Es evidente que si la pereza histórica o el oportunismo político impidieron esas reformas cuando era más fácil hacerlas, hoy, en medio del caos descrito más arriba, parece simplemente una fantasía. ¡De dónde vamos a sacar fuerzas para emprender reformas si nos peleamos hasta por el modelo de las mascarillas! Cierto. Pero también es verdad que lo que hace una década era recomendable para el mejoramiento de nuestra democracia, hoy se hace imprescindible para su salvación. O reformamos o nos reforman, desde la extrema izquierda, que ya está en el poder, o desde la extrema derecha, que está cerca. O renovamos el pacto constitucional para poner al día los valores en los que se sustentó o los enemigos de la democracia española acabarán, antes o después, de una u otra forma, por cumplir sus objetivos.

Por un momento en el pasado confiamos en que el propio sistema sería capaz de depurarse y actualizarse. El nacimiento de nuevos partidos en la segunda década de este siglo parecía augurar la modernización y profundización de nuestra democracia. Ha sido justo al revés. Podemos resultó ser una vulgar repetición de viejas ideas totalitarias que sólo consiguió abrirse paso retrotrayendo a los españoles a sus más crueles disputas. Ciudadanos fue apenas un soplo de esperanza liberal pésimamente gestionado y condenado, tras los tristes episodios recientes, a su desaparición por inmolación. Vuelve, por tanto, la responsabilidad a los dos partidos tradicionales, PP y PSOE, a los que la misión histórica de salvar nuestra democracia los encuentra en condiciones más bien precarias. Uno, sin líder ni sede. Otro, más que pensando en pactar, dedicado de lleno a la aniquilación del rival, aunque para ello sea necesario abrirle las puertas a quien propugna el franquismo del siglo XXI.

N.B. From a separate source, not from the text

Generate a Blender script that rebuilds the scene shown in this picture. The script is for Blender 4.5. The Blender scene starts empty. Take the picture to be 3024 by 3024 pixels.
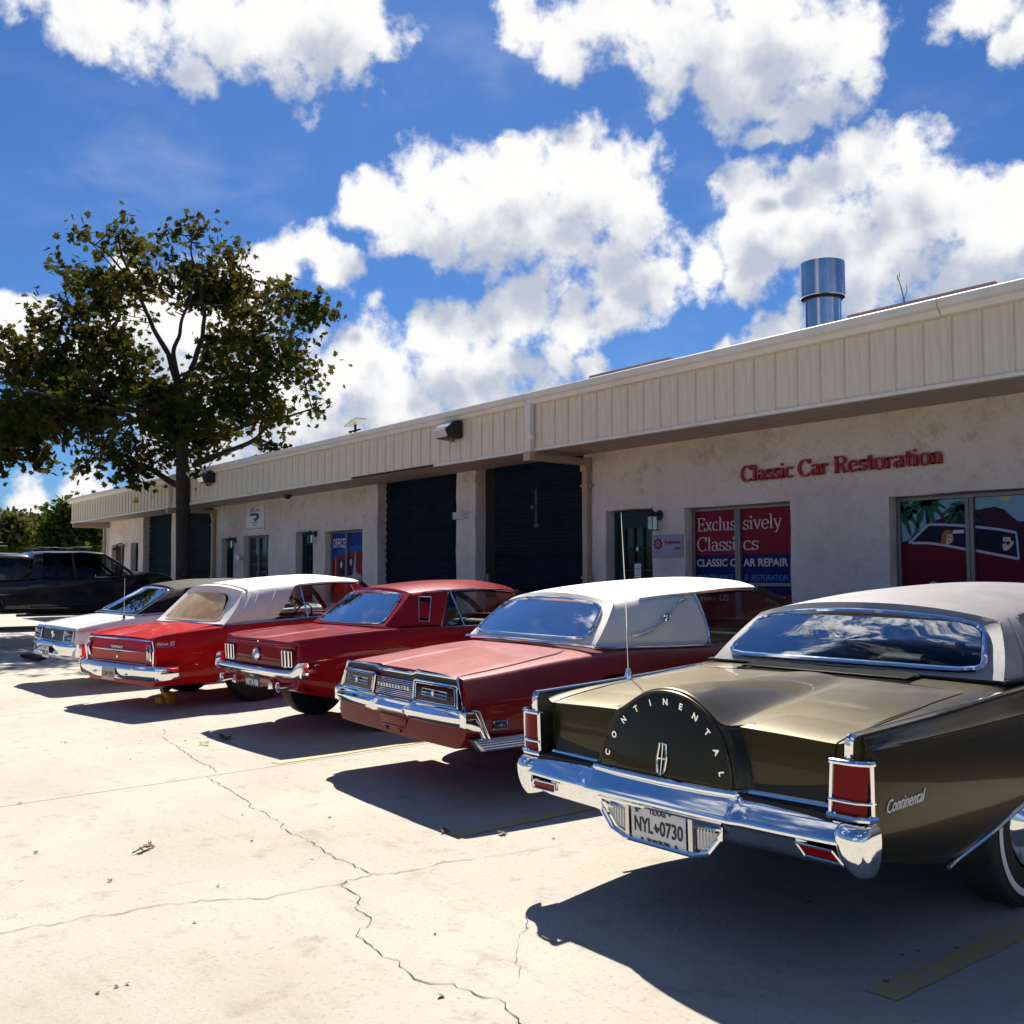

Es muy difícil sostener un sistema cuando su ineficacia es tan manifiesta. Esto es quizá lo más grave del momento actual. El escándalo de las mociones de censura en medio de la peor crisis conocida por varias generaciones de españoles nos ha recordado con sonrojo el fracaso al que asistimos a diario. Nuestro país resistirá porque, pese a todo, ha demostrado su consistencia en múltiples ocasiones. Pero el proyecto político que le dio sentido en las últimas décadas es hoy un proyecto fallido.